Trump's love of walls mocked in West Bank barrier graffiti

Two murals have appeared on the wall between Bethlehem and Israel depicting Donald Trump hugging the barriers and tell one, "I'm going to build you a brother"
2 min read
05 Aug, 2017
A graffiti artists painted two murals of Trump mocking his love for walls [Getty]
Giant spray-painted images mocking Donald Trump and his love of walls have appeared on the 25 foot barricades in Bethlehem.

Two huge murals have appeared on the barrier separating the West Bank from Israel, lampooning the US President and his support for separation walls.

The pop-up art comes in the week the American leader pressured Mexico not to publicly oppose his plan to have it pay for a border wall that he says is needed to stop illegal immigration to the United States. 

"You know, you look at Israel – Israel has a wall and everyone said do not build a wall, walls do not work — 99.9 percent of people trying to come across that wall cannot get across and more," Trump told Mexican President Enrique Pena Nieto, according to the transcript of the phone call in January.

"Bibi Netanyahu told me the wall works," he added, using Israeli Prime Minister Binyamin Netanyahu's nickname.
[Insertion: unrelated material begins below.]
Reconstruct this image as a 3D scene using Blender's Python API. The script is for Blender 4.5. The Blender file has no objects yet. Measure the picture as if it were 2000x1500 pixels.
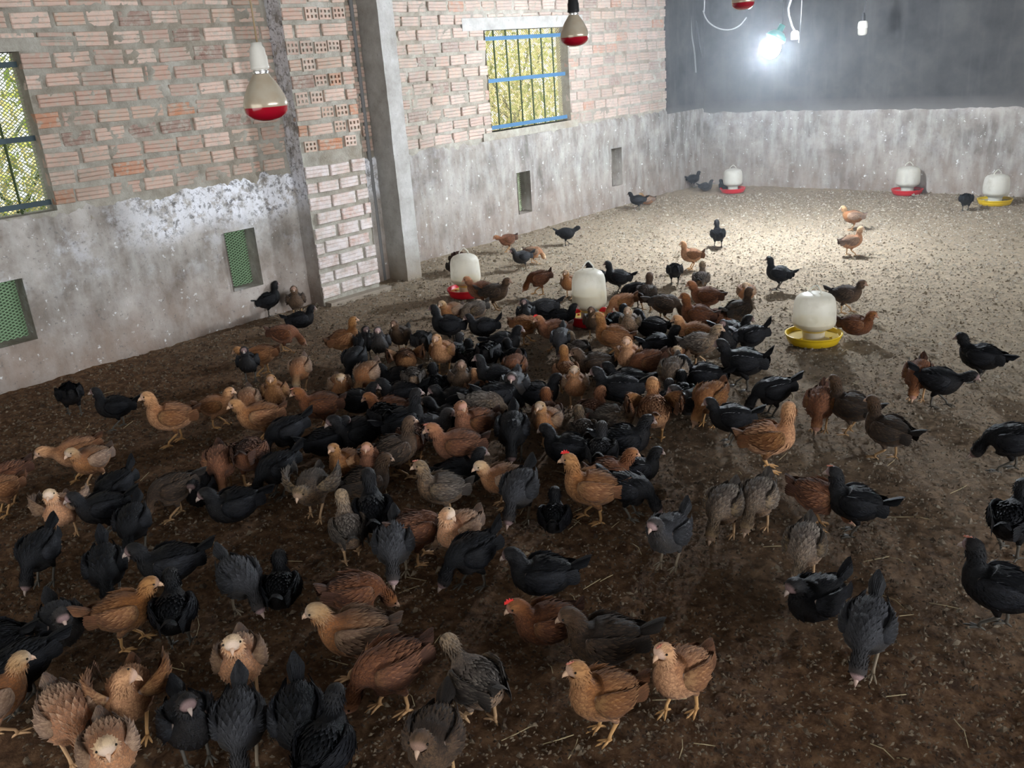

Netanyahu was in January forced to apologise to the Mexican president for praising the wall as a "great success, great idea" in a tweet.

"I'm going to build you a brother," the US leader tells the wall in one mural, in a gesture mimicing him touching the Western Wall in Jerusalem, the holy prayer site for Jews, during his visit to the region in May.

In another, he hugs an Israeli army watch-tower, with heart-shaped emojis added alongside paint splashes and soot stains left by Palestinian demonstrations.

The artist, who goes by the alias @LushSux and who Australian media have said comes from Melbourne, told Newsweek: "I just have seen that Trump loves border walls, so since I'm at one of the biggest yet somehow not so well known ones in the world I thought I'd paint Mr Trump on it."

British graffiti artist Banksy has also left famous artworks on the wall that criticise the Israeli government's policies. He recently opened a nine-room hotel in the West Bank city, known as the "Walled Off Hotel" and offering guests the "worst view in the world".

Palestinians consider the wall, which was built following the start of the second Palestinian intifada, or uprising, to be an Israeli tool to separate and subjugate them, as well as an attempt to siphon off sections of West Bank land.

Israel says it's needed for security.